God don’t make junk. He also doesn’t make mistakes. You are fearfully and wonderfully made (Ps. 139:14). Before you were knit in your mother’s womb, He knew you and called you by name (Jer. 1:5). We are precious in the eyes of the Lord (Ps. 116:15).

Many would say that God condescended Himself to save us by taking on our nature. Metaphysically that is true. But, it is no less true that He raised our nature and dignity to unspeakable heights because He loves wholly and completely. When we look into a mirror we should revel in the work of an artist. I mean really, which one of us would dare add to the landscape of Michaelagelo’s Sistine Chapel or a daffodil to Monet’s Water Lillies? Please! That would be absurd.

The Nativity is more than a Christmas decoration or a mystery that gives way to the glory of the resurrection. It is central to understanding our dignity and ourselves. We need to get comfortable in our bodies – it will be with us for eternity. I think that the creche could be a good remedy for all the psychological ills related to our bodies. It is also a reminder to all mankind that the material universe was not an after-thought but the glorious garden in which we will encounter the Living God.

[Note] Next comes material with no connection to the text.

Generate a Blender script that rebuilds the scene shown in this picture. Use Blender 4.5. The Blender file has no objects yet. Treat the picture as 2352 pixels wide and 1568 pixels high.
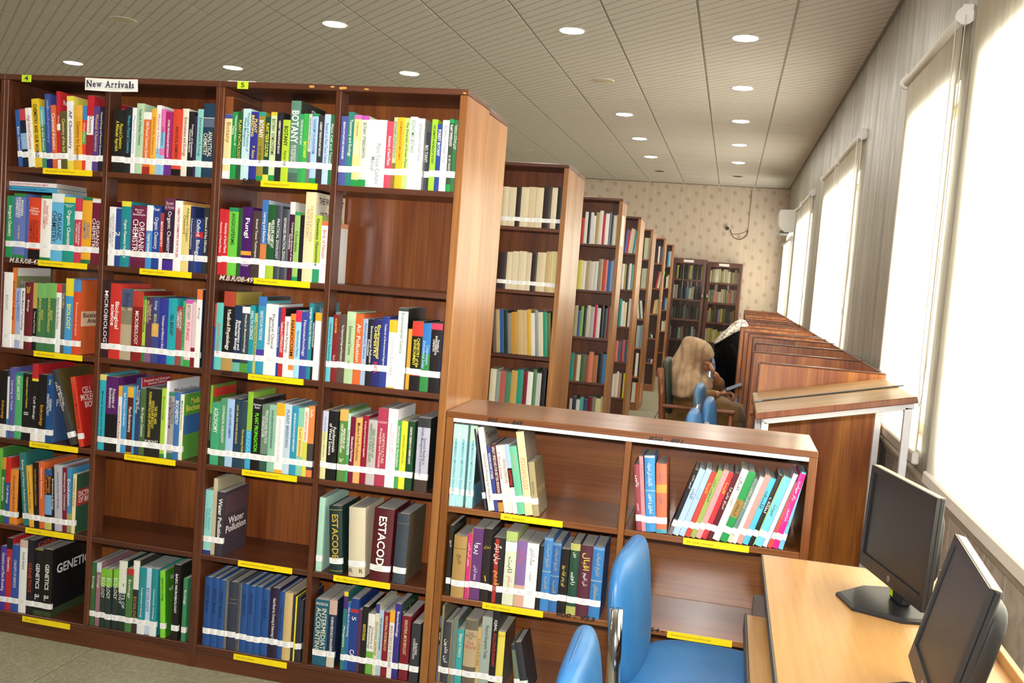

My wife has always kept a Nativity up all year round. She sees it as a beautiful reminder that the God of heaven and earth loved humanity so much that He wanted to walk with us. As she passes by it every day in her curio cabinet, it reminds her that she is fearfully and wonderfully made. Our daughters also keep their own sets up in their rooms. I use it to remind them that God don’t make junk and if they don’t like what they see in the mirror they should first look in the manager. It offers a better reflection.

I pray that this Christmas the manager will be a source of meditation on our own humanity. I, of course, like saying that it is a study in the Theology of the Body. And, when the season comes to a close, maybe you will keep a small creche displayed. Maybe, you display it just as a reminder that the Incarnation was not Plan B but an “in the flesh” invitation to glory in His creation.